Harvey Madison is a lifetime resident of West Texas, and was raised in the Southern Baptist Church. He has a B.A. in Psychology, and a Master of education. While earning his living as a photographer and photography educator, Madison is an activist in the areas of civil liberties and education. In 1989 he started the Center for Critical Thinking. He has served on the Texas state board of Common Cause, and has been on the chapter board of the American Civil Liberties Union, serving as its president for fourteen years. He attends and is past president of the Lubbock Unitarian Church. He loves everything about the sky, and flies his own plane, chases storms, uses an astronomical telescope, and has skydived.

Comments

Retort To The Irrationalist — 4 Comments

  1. Why does religion matter? Because how you lead your life matters. Who defines the person you are always becoming?

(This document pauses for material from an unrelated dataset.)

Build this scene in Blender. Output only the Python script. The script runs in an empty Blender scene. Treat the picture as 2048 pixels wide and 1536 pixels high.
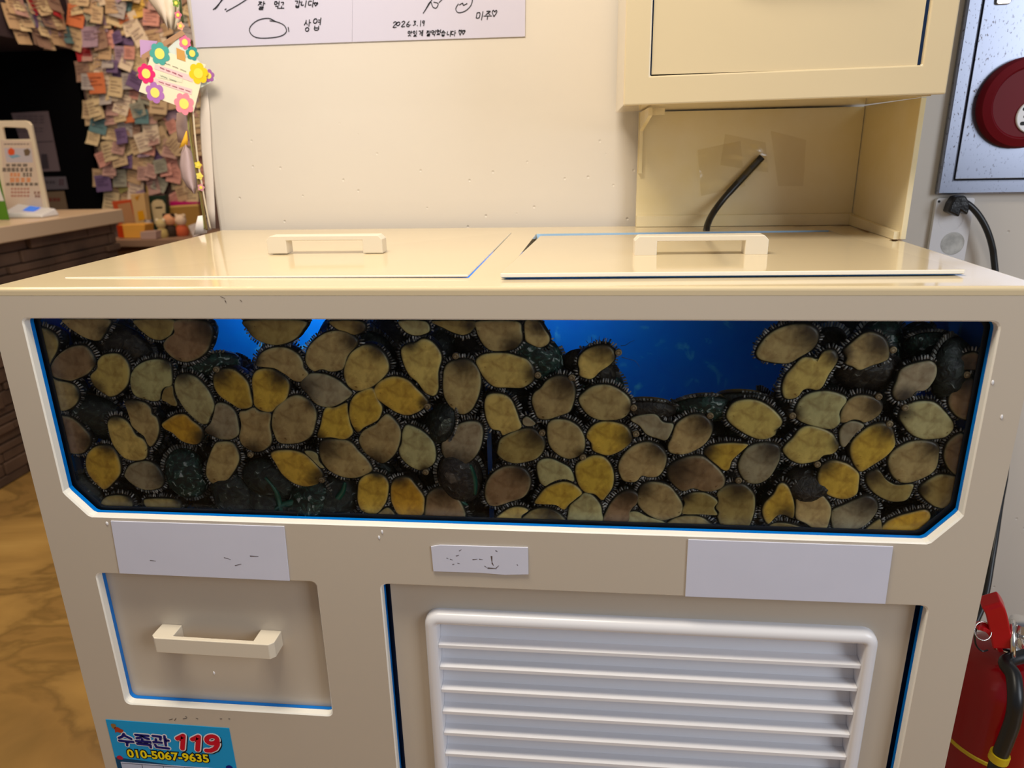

    Now if you could just identify some pre-existing cosmic meaning or purpose . . . . And along comes someone to take over . . . your time, your money, your lifestyle, your life.

    ** We godless, immoralists . . . expect you to mature as a human being **

    Don’t let xians beg the question — Cosmic Meaning? That’s one of their biggest Big Lies, bebé!

    Once Western religious myths, like xianity, are rejected — moralized pairs of opposites, like purpose/accident, meaningful/meaningless, being/nothingness — no longer apply to the cosmos.

    >> Mental distress in U.S. xian sub-cultures. (Freedom scares millions.)

    Those of us lucky enough to have become god-free see a bit better what is unclear. Removing “gods” from legitimate explanations of natural phenomena can cause intense mental distress. That, in turn, gets projected onto “others”, the “unbelievers”. Epicurus experienced a politico-theistic backlash in Athens, 300 years before xianity existed.

    To what extent a post-modern culture can create incomprehensible shock can be gauged by the fierce resistance by xian fundies to every secular threat, real or imagined. The U.S. suffers greatly from being among the last Western nations to make a difficult transition to a truly secular state. (Even though the US Constitution created one 220 years ago!)

    >> America lags in mental flexibility (Britain is at least 100 years ahead.)

    Millions in the U.S. are stuck in their cultural backwardness somewhere between an 1850 acceptance of deep time and a 1925 Scopes monkey trial.

    In 1858 Darwin knew exactly how harshly he would be treated by Society — he was after all a bona fide “gentleman” quite aware of the perks of his class and his freedom from laboring for any man save himself. T. H. Huxley, who had no fortune to inherit, felt himself socially inferior. It’s no surprise that Huxley coined the word ‘agnostic’ in 1895. He must have hated the xian ignoramuses of both class and cloth. His coinage slyly renders both unto Caesar and God. (Steve Gould’s “Rocks of Ages” [1999] updates Huxley’s efforts.)

    Someone like Matthew Arnold who seems to have been sincerely attracted to God’s good moralized natural universe, gives us “Dover Beach” (1851, publ 1867) as testimony to a completely irrational, but widely felt depression. Tennyson’s “In Memoriam” (1850) tries to find solace in a world where deep time and deep space now belong to human knowledge. Science though true, negates “meaning.”

    Reactionary believers, however, would have none of this. If science negates meaning, then science is either mistaken, false, or lying.

    >> Don’t be afraid to be free (Your life to lead, not follow.)

    Today’s troglodytes, people like the late (unlamented) Falwell, have continued to abandon rationality while exalting increasingly shrill versions of God’s purpose and the ego-massaging “cosmic meaning” of your life, as defined by these tax-dodging political demagogues.

    We “godless ones” as Nietzsche calls us realize that “the moral world order” does not exist. It never existed. There is not and never was any “meaning” in this cosmic sense. The universe is neither welcoming nor hostile. The universe exhibits neither Good nor Evil. The universe is not “absurd.” It just is.

    You can’t get “more” out of the universe than was ever actually there. Such hope is misplaced wishful thinking. The Greeks considered ‘Hope’ the worst of evils in Pandora’s Box.

    No one can give you either a meaning or a purpose. You make your own. They are your greatest gifts to yourself.

    bipolar2
    copyright asserted 2007

  2. Hello, Harvey–

    Well said. I have also wondered why some of my friends are so closed off from the majesty of the universe. Maybe there really is such a thing as a short attention span? My hypothesis is that they have been conditioned by our culture to only pay attention to things that are sanctioned, like sports news.

    Thanks for your thoughts.

  3. You are my intellect twin 🙂
    I too recently broke the shackles of money,society,religion etc and when you do so you feel liberated.
    Add your mental liberation to your curiosity for science and love for the cosmos and you understand the awe inspiring existence.
    I also have wondered about thousands of civilizations living or extinct in our milky way and i also have gazed at the Andromeda and wondered if someone is looking back and i am sure someone is.

    I understand your concern about people and there beliefs but you cannot change them all,they all cannot see what you and i and many others see.It makes you humble and somehow makes you a better person.Today’s NEWS says 4 stars are orbiting each other and an invisible gravitational field…if this doesn’t takes your arrogance away,nothing will.